Meta's interview is famous for its pace. In the coding rounds you often get two problems in 45 minutes — which means you cannot afford to flail. Meta isn't trying to trick you; it's measuring specific signals on a rubric, and once you know what those signals are, the whole loop becomes far more predictable. Here's the breakdown.
The Meta interview process
- Recruiter screen — motivation, logistics, timeline.
- Technical screen — one 45-minute round, usually two coding problems.
- The on-site ("full loop") — typically: two coding rounds, one system design round (called "Ninja" / product architecture for experienced engineers), and one or two behavioral rounds ("Jedi" / behavioral).
Meta coding questions
Meta leans on medium-difficulty problems you must solve quickly and cleanly:
- Arrays, strings, hash maps — two-sum variants, subarray problems, interval merging.
- Trees & graphs — BFS/DFS, binary tree paths, clone a graph.
- Recursion & backtracking — subsets, permutations.
- Heaps — top-K elements, merge K sorted lists.
Because you're solving two in 45 minutes, the winning move is to clarify fast, state your approach, code without long silences, and test quickly. Meta explicitly scores communication and problem-solving as separate signals.
Meta system design
For E4 and above, the design round asks you to design a real Meta-scale product: a news feed, Instagram, a messaging system, a notification service, or a nearby-friends feature. They want functional and non-functional requirements, API design, data modeling, scaling and a clear discussion of trade-offs. See our system design guide.
Meta behavioral ("Jedi") round
Meta's behavioral round maps to values like "Move Fast", "Be Bold", and "Focus on Impact". Expect:
- Tell me about a project you're most proud of and your impact.
- Describe a conflict with a coworker and how you handled it.
- Tell me about a time you had to move fast with ambiguity.
- A time you received tough feedback.
Use STAR and quantify impact — Meta is obsessed with measurable impact.
How to prepare
You can't fake Meta's pace. The only way to get comfortable solving and talking at the same time, fast, is to rehearse it out loud under time pressure. Greenroom runs a real spoken interview that pushes you to narrate your approach and answer behavioral questions with follow-ups, then flags where you went silent or rambled. Pair it with our FAANG prep guide and coding communication tips.
Frequently asked questions
How many coding problems does Meta ask in one round?
Meta's coding rounds are famously fast — you typically get two problems to solve in a single 45-minute round. That pace means you should clarify the problem quickly, state your approach, code without long silences and test fast, rather than spending all your time perfecting one solution.

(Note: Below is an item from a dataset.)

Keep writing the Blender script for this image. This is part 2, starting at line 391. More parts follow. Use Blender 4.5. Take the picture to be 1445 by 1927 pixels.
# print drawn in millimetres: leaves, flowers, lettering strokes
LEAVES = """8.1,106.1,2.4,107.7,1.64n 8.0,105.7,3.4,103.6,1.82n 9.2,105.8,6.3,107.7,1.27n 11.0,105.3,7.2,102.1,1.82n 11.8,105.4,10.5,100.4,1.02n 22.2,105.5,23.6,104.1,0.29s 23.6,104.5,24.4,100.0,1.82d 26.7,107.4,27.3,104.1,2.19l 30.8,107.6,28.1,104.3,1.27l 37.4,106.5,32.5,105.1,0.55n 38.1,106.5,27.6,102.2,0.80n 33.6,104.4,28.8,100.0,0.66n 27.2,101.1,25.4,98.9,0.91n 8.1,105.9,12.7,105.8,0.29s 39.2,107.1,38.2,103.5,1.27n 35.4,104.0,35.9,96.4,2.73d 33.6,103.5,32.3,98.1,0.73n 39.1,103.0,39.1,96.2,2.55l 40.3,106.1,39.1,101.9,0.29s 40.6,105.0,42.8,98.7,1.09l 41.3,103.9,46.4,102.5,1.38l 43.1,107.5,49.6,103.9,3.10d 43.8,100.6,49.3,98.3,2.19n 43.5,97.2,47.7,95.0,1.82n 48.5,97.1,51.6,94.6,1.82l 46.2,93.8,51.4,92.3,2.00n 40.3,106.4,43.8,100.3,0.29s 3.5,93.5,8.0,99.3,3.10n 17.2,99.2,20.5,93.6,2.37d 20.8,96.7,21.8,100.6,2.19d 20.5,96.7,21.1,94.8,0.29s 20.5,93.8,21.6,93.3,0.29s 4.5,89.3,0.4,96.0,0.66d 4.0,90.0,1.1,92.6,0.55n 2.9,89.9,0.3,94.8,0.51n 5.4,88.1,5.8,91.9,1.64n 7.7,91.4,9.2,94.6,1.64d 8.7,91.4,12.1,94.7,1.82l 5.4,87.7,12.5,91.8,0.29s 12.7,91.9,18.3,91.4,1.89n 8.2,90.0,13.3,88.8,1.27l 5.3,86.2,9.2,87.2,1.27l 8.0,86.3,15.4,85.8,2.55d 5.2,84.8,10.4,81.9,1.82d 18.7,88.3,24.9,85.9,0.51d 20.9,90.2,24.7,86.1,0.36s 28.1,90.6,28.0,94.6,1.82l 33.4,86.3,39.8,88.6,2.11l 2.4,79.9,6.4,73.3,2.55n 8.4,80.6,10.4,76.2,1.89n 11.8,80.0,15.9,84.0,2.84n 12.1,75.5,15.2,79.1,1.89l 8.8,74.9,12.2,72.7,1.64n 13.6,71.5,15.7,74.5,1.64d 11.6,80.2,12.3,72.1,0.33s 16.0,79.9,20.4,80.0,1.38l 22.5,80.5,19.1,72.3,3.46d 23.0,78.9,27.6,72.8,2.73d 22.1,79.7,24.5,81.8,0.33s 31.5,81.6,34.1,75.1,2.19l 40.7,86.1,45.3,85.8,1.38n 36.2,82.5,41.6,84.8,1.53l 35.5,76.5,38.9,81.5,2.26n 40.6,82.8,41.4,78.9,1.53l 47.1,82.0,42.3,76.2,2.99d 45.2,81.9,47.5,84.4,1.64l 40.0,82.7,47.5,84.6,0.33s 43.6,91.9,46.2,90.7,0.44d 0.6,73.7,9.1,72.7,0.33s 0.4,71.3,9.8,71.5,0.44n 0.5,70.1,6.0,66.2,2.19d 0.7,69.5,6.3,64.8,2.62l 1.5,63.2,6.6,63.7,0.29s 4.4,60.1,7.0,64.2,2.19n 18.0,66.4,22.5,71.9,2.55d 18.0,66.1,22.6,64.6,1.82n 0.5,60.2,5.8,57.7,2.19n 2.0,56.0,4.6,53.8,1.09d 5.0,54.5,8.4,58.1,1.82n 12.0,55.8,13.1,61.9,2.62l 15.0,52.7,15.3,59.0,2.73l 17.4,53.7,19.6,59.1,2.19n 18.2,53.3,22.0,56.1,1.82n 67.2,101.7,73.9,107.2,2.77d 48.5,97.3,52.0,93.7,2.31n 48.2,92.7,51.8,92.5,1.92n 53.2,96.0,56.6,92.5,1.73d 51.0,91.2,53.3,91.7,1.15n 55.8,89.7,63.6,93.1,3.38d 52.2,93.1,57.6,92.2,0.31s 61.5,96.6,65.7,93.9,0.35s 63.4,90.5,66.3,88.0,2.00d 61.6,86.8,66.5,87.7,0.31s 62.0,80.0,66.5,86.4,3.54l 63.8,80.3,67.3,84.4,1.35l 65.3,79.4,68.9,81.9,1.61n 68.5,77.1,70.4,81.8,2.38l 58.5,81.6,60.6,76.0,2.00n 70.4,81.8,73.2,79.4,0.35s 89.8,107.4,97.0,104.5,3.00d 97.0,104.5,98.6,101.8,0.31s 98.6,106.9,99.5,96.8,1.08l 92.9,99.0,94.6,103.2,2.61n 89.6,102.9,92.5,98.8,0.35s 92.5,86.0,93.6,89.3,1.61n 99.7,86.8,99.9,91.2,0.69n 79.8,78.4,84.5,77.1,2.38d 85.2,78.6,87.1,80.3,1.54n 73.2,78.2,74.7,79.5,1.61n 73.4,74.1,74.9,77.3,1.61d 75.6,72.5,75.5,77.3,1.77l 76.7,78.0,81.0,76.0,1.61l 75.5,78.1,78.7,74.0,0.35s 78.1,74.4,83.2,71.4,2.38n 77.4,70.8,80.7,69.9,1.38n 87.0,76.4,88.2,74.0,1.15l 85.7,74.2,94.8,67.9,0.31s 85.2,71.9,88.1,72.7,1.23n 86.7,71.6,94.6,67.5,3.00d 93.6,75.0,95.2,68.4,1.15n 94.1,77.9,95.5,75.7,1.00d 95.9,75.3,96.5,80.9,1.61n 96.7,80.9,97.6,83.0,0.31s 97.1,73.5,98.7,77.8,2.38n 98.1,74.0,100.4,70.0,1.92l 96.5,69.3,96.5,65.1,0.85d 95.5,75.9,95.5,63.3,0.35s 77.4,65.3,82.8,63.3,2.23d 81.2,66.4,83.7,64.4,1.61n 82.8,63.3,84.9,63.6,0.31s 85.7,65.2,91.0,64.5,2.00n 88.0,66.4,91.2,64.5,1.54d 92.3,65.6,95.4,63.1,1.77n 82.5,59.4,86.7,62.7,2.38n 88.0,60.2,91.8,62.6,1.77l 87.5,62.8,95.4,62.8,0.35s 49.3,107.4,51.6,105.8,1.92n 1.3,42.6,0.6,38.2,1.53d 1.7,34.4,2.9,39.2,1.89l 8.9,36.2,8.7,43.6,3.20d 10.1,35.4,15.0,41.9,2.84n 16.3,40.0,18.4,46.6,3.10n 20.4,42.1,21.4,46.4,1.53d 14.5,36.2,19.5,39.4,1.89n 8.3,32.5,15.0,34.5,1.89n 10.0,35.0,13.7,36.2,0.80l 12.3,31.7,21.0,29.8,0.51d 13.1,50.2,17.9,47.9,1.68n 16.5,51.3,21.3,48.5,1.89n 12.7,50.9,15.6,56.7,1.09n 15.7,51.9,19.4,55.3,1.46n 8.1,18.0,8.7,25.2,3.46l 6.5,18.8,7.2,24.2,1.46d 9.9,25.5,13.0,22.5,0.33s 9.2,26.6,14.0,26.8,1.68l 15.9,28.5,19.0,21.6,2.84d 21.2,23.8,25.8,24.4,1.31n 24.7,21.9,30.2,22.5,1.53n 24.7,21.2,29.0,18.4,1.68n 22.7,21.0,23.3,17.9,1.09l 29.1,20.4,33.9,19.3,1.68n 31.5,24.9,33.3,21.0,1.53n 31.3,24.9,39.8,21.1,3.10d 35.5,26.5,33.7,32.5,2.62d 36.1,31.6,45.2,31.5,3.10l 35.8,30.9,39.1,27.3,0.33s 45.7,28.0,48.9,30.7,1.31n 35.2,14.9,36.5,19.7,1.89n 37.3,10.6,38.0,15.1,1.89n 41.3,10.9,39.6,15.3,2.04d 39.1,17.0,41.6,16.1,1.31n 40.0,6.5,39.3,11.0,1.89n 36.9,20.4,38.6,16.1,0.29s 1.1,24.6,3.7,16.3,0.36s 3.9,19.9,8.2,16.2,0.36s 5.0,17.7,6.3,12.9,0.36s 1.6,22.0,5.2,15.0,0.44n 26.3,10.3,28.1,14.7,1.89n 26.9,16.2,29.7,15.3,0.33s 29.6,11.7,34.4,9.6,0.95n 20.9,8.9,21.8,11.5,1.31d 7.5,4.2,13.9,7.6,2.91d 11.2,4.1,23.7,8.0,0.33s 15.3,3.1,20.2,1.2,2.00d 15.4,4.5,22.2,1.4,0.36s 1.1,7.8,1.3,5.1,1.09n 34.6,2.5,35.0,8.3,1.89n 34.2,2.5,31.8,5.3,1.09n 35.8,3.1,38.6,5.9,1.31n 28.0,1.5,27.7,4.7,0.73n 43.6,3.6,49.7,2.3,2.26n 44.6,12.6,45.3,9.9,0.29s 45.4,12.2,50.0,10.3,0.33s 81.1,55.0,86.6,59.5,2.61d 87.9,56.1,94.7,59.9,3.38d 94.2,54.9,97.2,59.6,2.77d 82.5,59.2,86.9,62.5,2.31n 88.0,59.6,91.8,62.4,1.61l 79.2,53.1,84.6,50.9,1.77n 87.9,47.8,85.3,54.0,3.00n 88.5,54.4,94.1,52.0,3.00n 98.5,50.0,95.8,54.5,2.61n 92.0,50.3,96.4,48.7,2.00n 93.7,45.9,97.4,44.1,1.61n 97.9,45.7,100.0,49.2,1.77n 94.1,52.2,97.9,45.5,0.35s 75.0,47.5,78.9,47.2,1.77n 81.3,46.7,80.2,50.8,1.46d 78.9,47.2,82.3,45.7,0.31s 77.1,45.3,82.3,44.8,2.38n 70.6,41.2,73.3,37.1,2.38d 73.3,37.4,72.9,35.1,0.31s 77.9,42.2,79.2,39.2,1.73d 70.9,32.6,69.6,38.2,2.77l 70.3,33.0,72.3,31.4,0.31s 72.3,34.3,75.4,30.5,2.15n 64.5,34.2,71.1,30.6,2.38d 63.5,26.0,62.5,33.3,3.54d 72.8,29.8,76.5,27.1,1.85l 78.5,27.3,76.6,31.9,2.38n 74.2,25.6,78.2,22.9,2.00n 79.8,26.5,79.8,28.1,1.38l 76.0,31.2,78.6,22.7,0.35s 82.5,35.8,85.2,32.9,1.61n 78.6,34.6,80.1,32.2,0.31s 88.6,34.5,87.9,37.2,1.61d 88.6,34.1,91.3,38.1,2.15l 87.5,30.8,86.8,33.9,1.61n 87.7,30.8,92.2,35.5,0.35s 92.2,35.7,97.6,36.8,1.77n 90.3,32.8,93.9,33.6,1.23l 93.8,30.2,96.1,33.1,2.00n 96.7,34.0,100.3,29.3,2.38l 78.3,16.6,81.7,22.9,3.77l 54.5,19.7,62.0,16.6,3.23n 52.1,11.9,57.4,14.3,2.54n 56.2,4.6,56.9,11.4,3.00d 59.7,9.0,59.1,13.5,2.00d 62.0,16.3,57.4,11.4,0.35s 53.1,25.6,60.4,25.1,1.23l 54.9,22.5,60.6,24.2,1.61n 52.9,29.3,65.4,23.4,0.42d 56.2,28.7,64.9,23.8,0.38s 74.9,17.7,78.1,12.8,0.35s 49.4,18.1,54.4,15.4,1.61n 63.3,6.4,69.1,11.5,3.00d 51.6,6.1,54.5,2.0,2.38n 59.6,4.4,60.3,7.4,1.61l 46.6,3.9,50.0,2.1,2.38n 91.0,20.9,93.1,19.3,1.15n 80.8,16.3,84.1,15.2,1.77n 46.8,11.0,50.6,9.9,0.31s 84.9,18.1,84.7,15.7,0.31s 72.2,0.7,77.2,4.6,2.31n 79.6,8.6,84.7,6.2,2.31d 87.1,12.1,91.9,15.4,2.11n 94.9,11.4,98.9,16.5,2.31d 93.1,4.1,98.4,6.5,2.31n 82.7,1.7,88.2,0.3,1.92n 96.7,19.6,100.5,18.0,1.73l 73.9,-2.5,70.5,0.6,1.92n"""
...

What rounds are in the Meta interview loop?
A full Meta loop usually includes a recruiter screen, a 45-minute technical screen with coding, and an on-site of about four to five rounds: two coding rounds, one system design (product architecture) round for experienced engineers, and one or two behavioral ('Jedi') rounds mapped to Meta's values.
What does Meta look for in the behavioral round?
Meta's behavioral round maps to values like Move Fast, Be Bold and Focus on Impact. Interviewers want STAR-format stories that show measurable impact, handling ambiguity, resolving conflict and acting on feedback. Quantifying your impact matters a lot, because impact is central to how Meta evaluates engineers.
How do I prepare for the Meta interview?
Practise medium-difficulty data-structure and algorithm problems until you can solve them fast and clean while narrating out loud, since Meta scores communication and problem-solving as separate signals. Rehearsing with a voice-based mock interview under time pressure, plus impact-driven behavioral stories, is the closest match to Meta's fast loop.